Telefoons afgeluisterd
Amnesty International heeft bevestigd dat Pegasus-spyware werd gebruikt om de Poolse senator Krzysztof Brejza te hacken toen hij de parlementaire verkiezingscampagne van 2019 leidde. Dit geeft aanleiding tot bezorgdheid omdat mogelijk ook het Poolse maatschappelijk middenveld kan worden gehackt.
Activisten en demonstranten zijn al regelmatig het doelwit van strafrechtelijk onderzoek in Polen, waardoor het recht op vrijheid van meningsuiting en op vreedzame vergadering werden aangetast. Ondertussen worden rechters en openbare aanklagers die hun bezorgdheid uiten over het gebrek aan onafhankelijkheid van de rechterlijke macht, geconfronteerd met disciplinaire en zelfs strafrechtelijke onderzoeken.
Ondanks berichten in de media dat de Israëlische regering de export van Pegasus-spyware van de NSO Group naar een groep landen, waaronder Polen, heeft stopgezet, lijkt dit geen invloed te hebben gehad op bestaande licenties en het gebruik van Pegasus in Polen.
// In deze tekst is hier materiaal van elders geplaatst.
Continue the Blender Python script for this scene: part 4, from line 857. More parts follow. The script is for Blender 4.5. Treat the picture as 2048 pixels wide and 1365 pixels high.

Pegasus is hoogwaardige spyware en is ontwikkeld door het Israëlische bedrijf NSO Group. Het mag alleen met goedkeuring van de Israëlische overheid verkocht worden aan regeringen van andere landen. De software kan via een bericht ongemerkt op een telefoon geïnstalleerd, en van daaruit al het e-mail- en chatverkeer volgen, de microfoon en videocamera van het toestel besturen en opnemen. Hoewel NSO Group beweert dat zijn spyware alleen wordt gebruikt voor legitiem onderzoek naar criminele en terroristische zaken, is het duidelijk dat zijn technologie misbruik mogelijk maakt. Het bedrijf schetst een beeld van legitimiteit, terwijl het profiteert van wijdverbreide mensenrechtenschendingen.